What’s SaToR-G?

Einstein’s general theory of relativity (GR) represents the best description we have for the description of the gravitational interaction, both at the high and low energy scales, and it is the pillar of modern cosmology to understand the universe that we observe through a number of different techniques. Indeed, after more than 100 years, GR has passed a wide number of experimental verifications and it is currently considered the “Standard Model” for gravitational physics.

Starting in 2020, SaToR-G (Satellite Tests of Relativistic Gravity) will expand the activities carried on by the LAser RAnged Satellites Experiment (LARASE, 2013-2019), investigating possible experimental signatures of deviation from GR. Similarly to LARASE, SaToR-G is dedicated to measurements of the gravitational interaction in the weak-field and slow-motion (WFSM) limit of GR by means of laser tracking to geodetic passive satellites orbiting around the Earth. SaToR-G exploits the improvement of the dynamical model of the LAGEOS, LAGEOS II and LARES satellites achieved by LARASE. These satellites represent the proof-masses of the experiment. While for LARASE the main scientific target was a reliable and robust measurement of the Lense-Thirring effect, SaToR-G focuses on verifying the gravitational interaction beyond the predictions of GR, looking for possible effects connected with new physics, and foreseen by different alternative theories of gravitation.

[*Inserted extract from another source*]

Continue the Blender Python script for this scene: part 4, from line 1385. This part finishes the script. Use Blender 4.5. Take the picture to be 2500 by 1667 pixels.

SaToR-G is part of a world-wide, ongoing effort  that aims to discriminate among metric theories of gravitation, like  GR, scalar-tensor and vector-tensor theories.
Our experimental contribution to this effort focuses on two directions:

1. Detecting possible deviations from the inverse square law of gravity at distance the between the Earth and the satellites (about 10^7 m), and
2. Precise and accurate measurements of some parameters of the so-called PPN (Parametrized Post-Newtonian) formalism.

These are in fact two powerful tools for testing the predictions of different theories beyond GR itself.

Precisely measuring the effects on the orbits of artificial satellites allows to test GR vs other metric theories in their most profound aspects: related to the curvature of spacetime, to motion on geodesic and to the field equations. Metric theories of gravitation share Einstein's Equivalence Principle (EEP), the Lorentzian structure of spacetime and the equations of motion. In other words, in all metric theories of gravitation the structure of spacetime is the same, as is the way in which the geometry of spacetime determines the way mass-energy moves in it. What instead profoundly distinguishes GR from the other metric theories of gravitation are the equations of the gravitational field, that is, how the mass-energy of the field orders the geometry of spacetime to curve.